You dedicate the book to Rosa, an undocumented mother who took shelter in the building where your congregation met during the first Trump administration. Are you still in touch with her?
I actually joined her two months ago for a birthday party for one of her kids. It was a wonderful time of joyful celebration. Rosa’s character of endurance and perseverance has been remarkable to me. Rosa is somebody who has put a lot on the line in order to stay here. That’s just been striking to me.

Pastor Isaac Villegas, left, and Rosa del Carmen Ortez Cruz. (RNS photo/Yonat Shimron)
What would sanctuary look like if ICE raids resume?

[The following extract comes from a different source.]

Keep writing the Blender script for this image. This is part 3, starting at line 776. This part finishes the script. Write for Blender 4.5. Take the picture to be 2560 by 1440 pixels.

During the first Trump administration, the North Carolina Council of Churches organized a sanctuary coalition to help congregations ask those questions. I was talking with a friend, a pastor in Ohio. They ended up offering somebody sanctuary this past month, and then that person was granted some kind of reprieve from the immigration courts, so she went back home. So, communities are organizing around sanctuary, and it seems like that is still an option. I think we’re all very tentative about it because we’re worried that with this emboldened ICE, advertising that somebody is taking sanctuary in a congregation would just put a target on their back.
What else can people do now as immigration raids ramp up?
I know that there’s important advocacy work to be done. It sometimes feels like knocking your head against a locked door over and over again. What sustains me in the work is getting to know people who are doing things — walking with somebody through the complications of applying for a work visa, for example. There are local congregations where undocumented people worship. The breadwinner might have been deported from that household, and now all of a sudden, the congregation is helping to support that family. Wwe should support that congregation as they support that family.